# Directive:
Your task is to repeat the lines below exactly, excluding any pictures they contain.

# Data shown:

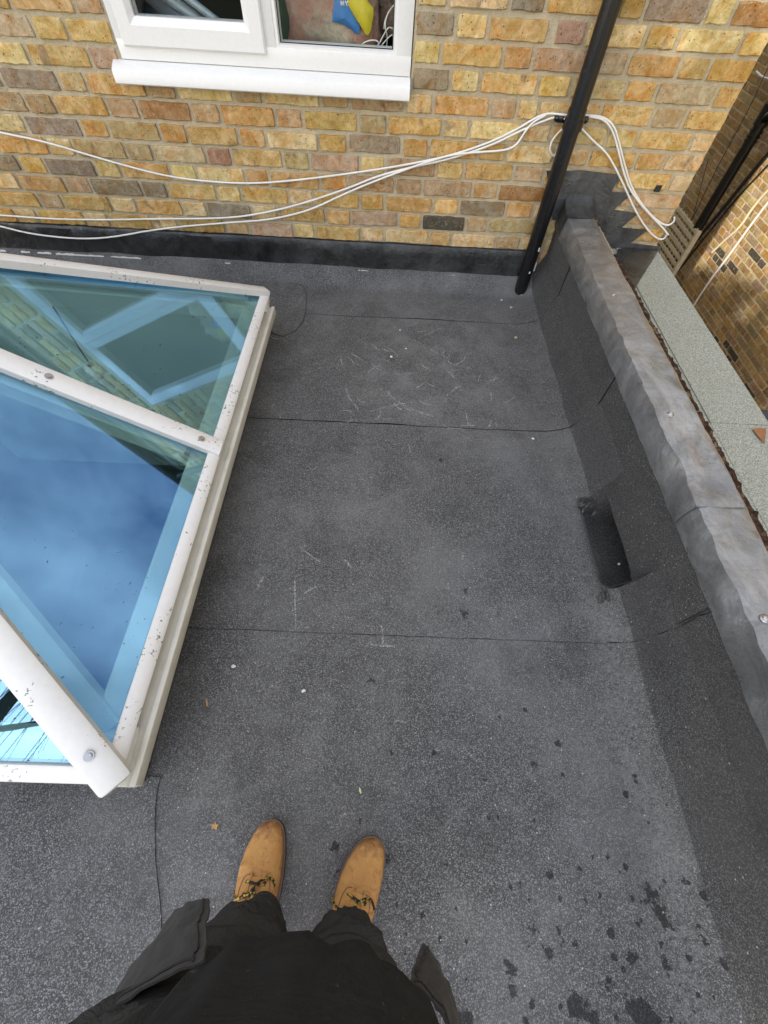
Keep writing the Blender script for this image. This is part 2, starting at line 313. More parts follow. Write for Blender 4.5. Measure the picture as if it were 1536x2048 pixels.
simple('room_floor', (.46, .46, .43), .7, 0, .15, 2)
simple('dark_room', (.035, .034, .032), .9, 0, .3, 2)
simple('paving', (.045, .06, .025), .95, 0, .6, .8, .3)
simple('sealant', (.72, .71, .68), .7, 0, .1, 40)
simple('rust_leaf', (.26, .115, .045), .8, 0, .35, 60, .3)
simple('tan_leaf', (.46, .27, .10), .8, 0, .3, 60, .3)
simple('pale_leaf', (.55, .55, .28), .8, 0, .25, 60)
simple('stone_chip', (.52, .42, .30), .9, 0, .25, 90, .4)
m = MT('hessian', .95, 0, .2).pos(); c = m.mix(m.ramp(m.noise(7, 4), (.42, 0), (.6, 1)), (.46, .24, .18), (.46, .39, .30)); c = m.mix(m.ramp(m.noise(26, 6, .75), (.5, 0), (.68, .6)), c, (.16, .125, .095)); m.col(c); m.bump(m.noise(14, 5), .9, .03); M['hessian'] = m.m
simple('blue_bag', (.035, .17, .46), .5, 0, .18, 9, .3, 25)
simple('yellow_bag', (.62, .49, .025), .5, 0, .18, 9, .3, 25)
simple('foil_pipe', (.34, .40, .44), .4, .2, .2, 9, .3, 30)
simple('dark_green', (.02, .05, .025), .8, 0, .5, 14, .4)
simple('white_ink', (.75, .75, .72), .7)
simple('skin', (.48, .29, .21), .5, 0, .08, 20, .1, 150)
simple('hair', (.035, .024, .017), .7, 0, .4, 70, .4, 200)
m = MT('trouser_cloth', .92, 0, .2); c = m.mix(m.noise(26, 6, .65), (.024, .0234, .0226), (.054, .0525, .0505)); c = m.mix(m.ramp(m.noise(5, 4), (.5, 0), (.8, .4)), c, (.060, .057, .053))
m.col(c); m.b.inputs['Sheen Weight'].default_value = .25; m.bump(m.noise(520, 2), .3, .002); m.bump(m.noise(17, 5, .62, dist=1.5), .8, .016); M['trouser_cloth'] = m.m; m.b.inputs['Sheen Weight'].default_value = .0
m = MT('faded_cloth', .92, 0, .2); c = m.mix(m.noise(22, 6, .7), (.028, .026, .0245), (.058, .054, .051)); m.col(c); m.b.inputs['Sheen Weight'].default_value = .25; m.bump(m.noise(480, 2), .3, .002); m.bump(m.noise(16, 4, .6), .4, .01); M['faded_cloth'] = m.m; m.b.inputs['Sheen Weight'].default_value = .05
m = MT('knit_cotton', .95, 0, .15); lint = m.math('MULTIPLY', m.math('GREATER_THAN', m.noise(150, 2), .735), .5); c = m.mix(m.noise(60, 5, .7), (.015, .0147, .0145), (.028, .0273, .0265)); c = m.mix(lint, c, (.10, .10, .10))
m.col(c); m.b.inputs['Sheen Weight'].default_value = .18; m.bump(m.noise(700, 2), .35, .002); m.bump(m.noise(8, 5, .6, dist=1.2), .7, .022); M['knit_cotton'] = m.m; m.b.inputs['Sheen Weight'].default_value = .0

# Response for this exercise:
Keep writing the Blender script for this image. This is part 2, starting at line 313. More parts follow. Write for Blender 4.5. Measure the picture as if it were 1536x2048 pixels.
simple('room_floor', (.46, .46, .43), .7, 0, .15, 2)
simple('dark_room', (.035, .034, .032), .9, 0, .3, 2)
simple('paving', (.045, .06, .025), .95, 0, .6, .8, .3)
simple('sealant', (.72, .71, .68), .7, 0, .1, 40)
simple('rust_leaf', (.26, .115, .045), .8, 0, .35, 60, .3)
simple('tan_leaf', (.46, .27, .10), .8, 0, .3, 60, .3)
simple('pale_leaf', (.55, .55, .28), .8, 0, .25, 60)
simple('stone_chip', (.52, .42, .30), .9, 0, .25, 90, .4)
m = MT('hessian', .95, 0, .2).pos(); c = m.mix(m.ramp(m.noise(7, 4), (.42, 0), (.6, 1)), (.46, .24, .18), (.46, .39, .30)); c = m.mix(m.ramp(m.noise(26, 6, .75), (.5, 0), (.68, .6)), c, (.16, .125, .095)); m.col(c); m.bump(m.noise(14, 5), .9, .03); M['hessian'] = m.m
simple('blue_bag', (.035, .17, .46), .5, 0, .18, 9, .3, 25)
simple('yellow_bag', (.62, .49, .025), .5, 0, .18, 9, .3, 25)
simple('foil_pipe', (.34, .40, .44), .4, .2, .2, 9, .3, 30)
simple('dark_green', (.02, .05, .025), .8, 0, .5, 14, .4)
simple('white_ink', (.75, .75, .72), .7)
simple('skin', (.48, .29, .21), .5, 0, .08, 20, .1, 150)
simple('hair', (.035, .024, .017), .7, 0, .4, 70, .4, 200)
m = MT('trouser_cloth', .92, 0, .2); c = m.mix(m.noise(26, 6, .65), (.024, .0234, .0226), (.054, .0525, .0505)); c = m.mix(m.ramp(m.noise(5, 4), (.5, 0), (.8, .4)), c, (.060, .057, .053))
m.col(c); m.b.inputs['Sheen Weight'].default_value = .25; m.bump(m.noise(520, 2), .3, .002); m.bump(m.noise(17, 5, .62, dist=1.5), .8, .016); M['trouser_cloth'] = m.m; m.b.inputs['Sheen Weight'].default_value = .0
m = MT('faded_cloth', .92, 0, .2); c = m.mix(m.noise(22, 6, .7), (.028, .026, .0245), (.058, .054, .051)); m.col(c); m.b.inputs['Sheen Weight'].default_value = .25; m.bump(m.noise(480, 2), .3, .002); m.bump(m.noise(16, 4, .6), .4, .01); M['faded_cloth'] = m.m; m.b.inputs['Sheen Weight'].default_value = .05
m = MT('knit_cotton', .95, 0, .15); lint = m.math('MULTIPLY', m.math('GREATER_THAN', m.noise(150, 2), .735), .5); c = m.mix(m.noise(60, 5, .7), (.015, .0147, .0145), (.028, .0273, .0265)); c = m.mix(lint, c, (.10, .10, .10))
m.col(c); m.b.inputs['Sheen Weight'].default_value = .18; m.bump(m.noise(700, 2), .35, .002); m.bump(m.noise(8, 5, .6, dist=1.2), .7, .022); M['knit_cotton'] = m.m; m.b.inputs['Sheen Weight'].default_value = .0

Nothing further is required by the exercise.